:: TASK TO CARRY OUT ::
Return, without pictures, the lines from the start of the data through the one that contains "og = link(bpy.data.objects.new('ground', me_g));".

:: SOURCE DATA ::
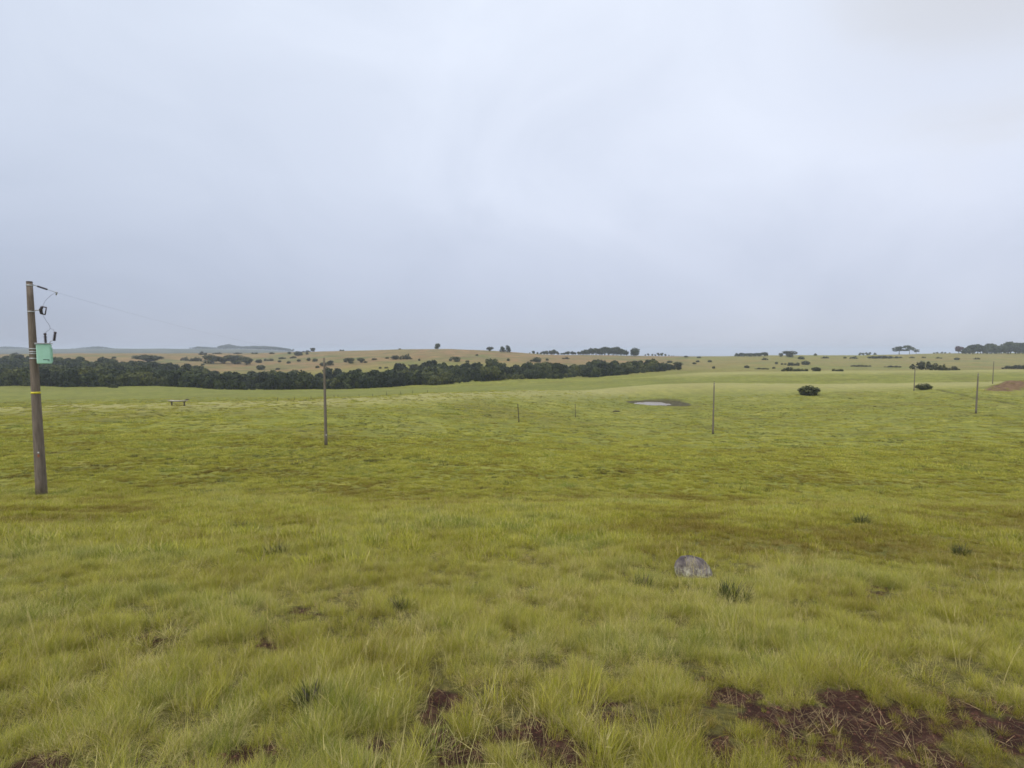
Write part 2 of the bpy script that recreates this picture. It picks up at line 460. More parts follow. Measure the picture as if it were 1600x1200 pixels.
thatch = ramp(n, l, noise(n, l, pos, 30, 3, 0.7), [(0.35, (0.040, 0.030, 0.010)), (0.65, (0.110, 0.092, 0.028))])
# under the near tussocks the soil is thatch and humus
ln = n.new('ShaderNodeVectorMath'); ln.operation = 'LENGTH'; l.new(pos, ln.inputs[0])
near = node(n, 'ShaderNodeMapRange'); near.inputs['From Min'].default_value = 5; near.inputs['From Max'].default_value = 20
near.inputs['To Min'].default_value = 0.85; near.inputs['To Max'].default_value = 0.0
l.new(ln.outputs['Value'], near.inputs['Value'])
col = mix(n, l, near.outputs[0], col, thatch)
col = mix(n, l, math_(n, l, 'MULTIPLY', at_('ditch'), 1.0), col, (0.05, 0.045, 0.018))
soilc = mix(n, l, at_('bank'), soilc, ramp(n, l, noise(n, l, pos, 0.8, 5), [(0.35, (0.095, 0.052, 0.028)), (0.65, (0.19, 0.120, 0.062))]))
col = mix(n, l, at_('soil'), col, soilc)
col = mix(n, l, at_('mud'), col, ramp(n, l, noise(n, l, pos, 1.2, 4), [(0.3, (0.040, 0.036, 0.018)), (0.7, (0.095, 0.082, 0.040))]))
l.new(col, P.inputs['Base Color']); P.inputs['Roughness'].default_value = 0.95
P.inputs['Specular IOR Level'].default_value = 0.15
bp = node(n, 'ShaderNodeBump', Strength=0.55, Distance=0.25)
hsum = math_(n, l, 'ADD', math_(n, l, 'MULTIPLY', n3, 1.0), math_(n, l, 'ADD', math_(n, l, 'MULTIPLY', n4, 0.12), math_(n, l, 'MULTIPLY', n2, 1.5)))
hs2 = math_(n, l, 'ADD', hsum, math_(n, l, 'MULTIPLY', at_('soil'), math_(n, l, 'MULTIPLY', noise(n, l, pos, 38, 5, 0.7), 0.55)))
l.new(hs2, bp.inputs['Height']); l.new(bp.outputs[0], P.inputs['Normal'])
me_g.materials.append(m_ground)
og = link(bpy.data.objects.new('ground', me_g)); prop(og, kind='structure')

def leafmat(name, stops, rough=0.6, trans=0.35, noise_sc=None, use_attr=True):
    m_, n, l, P = nmat(name)
    if use_attr:
        a = n.new('ShaderNodeAttribute'); a.attribute_type = 'INSTANCER'; a.attribute_name = 'tint'; f = a.outputs['Fac']
    else:
        a = n.new('ShaderNodeObjectInfo'); f = a.outputs['Random']
    col = ramp(n, l, f, stops)
    g = n.new('ShaderNodeNewGeometry')
    v = ramp(n, l, g.outputs['Random Per Island'], [(0, (0.55, 0.60, 0.50)), (0.5, (0.95, 0.96, 0.92)), (1, (1.42, 1.34, 1.35))])
    col = mix(n, l, 1.0, col, v, 'MULTIPLY')
    if noise_sc:
        col = mix(n, l, 1.0, col, ramp(n, l, noise(n, l, g.outputs['Position'], noise_sc, 3), [(0.35, (0.66, 0.70, 0.66)), (0.65, (1.36, 1.32, 1.2))]), 'MULTIPLY')
    l.new(col, P.inputs['Base Color']); P.inputs['Roughness'].default_value = rough
    P.inputs['Specular IOR Level'].default_value = 0.2
    t = n.new('ShaderNodeBsdfTranslucent'); l.new(col, t.inputs['Color'])
    ms = n.new('ShaderNodeMixShader'); ms.inputs[0].default_value = trans
    l.new(P.outputs[0], ms.inputs[1]); l.new(t.outputs[0], ms.inputs[2])
    l.new(ms.outputs[0], n['Material Output'].inputs[0])
    return m_
m_grass = leafmat('green grass blades', [(0, (0.205, 0.160, 0.022)), (0.22, (0.258, 0.230, 0.022)), (0.5, (0.315, 0.318, 0.028)), (0.75, (0.445, 0.415, 0.062)), (0.92, (0.405, 0.395, 0.058)), (1, (0.225, 0.258, 0.038))])
m_straw = leafmat('straw grass blades', [(0, (0.34, 0.25, 0.09)), (1, (0.56, 0.49, 0.21))])
m_litter = leafmat('straw litter', [(0, (0.12, 0.075, 0.035)), (1, (0.30, 0.22, 0.11))], trans=0.05)
m_clod = leafmat('soil crumbs', [(0, (0.022, 0.010, 0.007)), (0.6, (0.048, 0.022, 0.014)), (1, (0.085, 0.042, 0.028))], rough=0.95, trans=0.0)
m_herb = leafmat('coarse herbs', [(0, (0.070, 0.055, 0.016)), (0.4, (0.080, 0.082, 0.020)), (1, (0.115, 0.125, 0.032))])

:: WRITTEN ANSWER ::
Write part 2 of the bpy script that recreates this picture. It picks up at line 460. More parts follow. Measure the picture as if it were 1600x1200 pixels.
thatch = ramp(n, l, noise(n, l, pos, 30, 3, 0.7), [(0.35, (0.040, 0.030, 0.010)), (0.65, (0.110, 0.092, 0.028))])
# under the near tussocks the soil is thatch and humus
ln = n.new('ShaderNodeVectorMath'); ln.operation = 'LENGTH'; l.new(pos, ln.inputs[0])
near = node(n, 'ShaderNodeMapRange'); near.inputs['From Min'].default_value = 5; near.inputs['From Max'].default_value = 20
near.inputs['To Min'].default_value = 0.85; near.inputs['To Max'].default_value = 0.0
l.new(ln.outputs['Value'], near.inputs['Value'])
col = mix(n, l, near.outputs[0], col, thatch)
col = mix(n, l, math_(n, l, 'MULTIPLY', at_('ditch'), 1.0), col, (0.05, 0.045, 0.018))
soilc = mix(n, l, at_('bank'), soilc, ramp(n, l, noise(n, l, pos, 0.8, 5), [(0.35, (0.095, 0.052, 0.028)), (0.65, (0.19, 0.120, 0.062))]))
col = mix(n, l, at_('soil'), col, soilc)
col = mix(n, l, at_('mud'), col, ramp(n, l, noise(n, l, pos, 1.2, 4), [(0.3, (0.040, 0.036, 0.018)), (0.7, (0.095, 0.082, 0.040))]))
l.new(col, P.inputs['Base Color']); P.inputs['Roughness'].default_value = 0.95
P.inputs['Specular IOR Level'].default_value = 0.15
bp = node(n, 'ShaderNodeBump', Strength=0.55, Distance=0.25)
hsum = math_(n, l, 'ADD', math_(n, l, 'MULTIPLY', n3, 1.0), math_(n, l, 'ADD', math_(n, l, 'MULTIPLY', n4, 0.12), math_(n, l, 'MULTIPLY', n2, 1.5)))
hs2 = math_(n, l, 'ADD', hsum, math_(n, l, 'MULTIPLY', at_('soil'), math_(n, l, 'MULTIPLY', noise(n, l, pos, 38, 5, 0.7), 0.55)))
l.new(hs2, bp.inputs['Height']); l.new(bp.outputs[0], P.inputs['Normal'])
me_g.materials.append(m_ground)
og = link(bpy.data.objects.new('ground', me_g)); prop(og, kind='structure')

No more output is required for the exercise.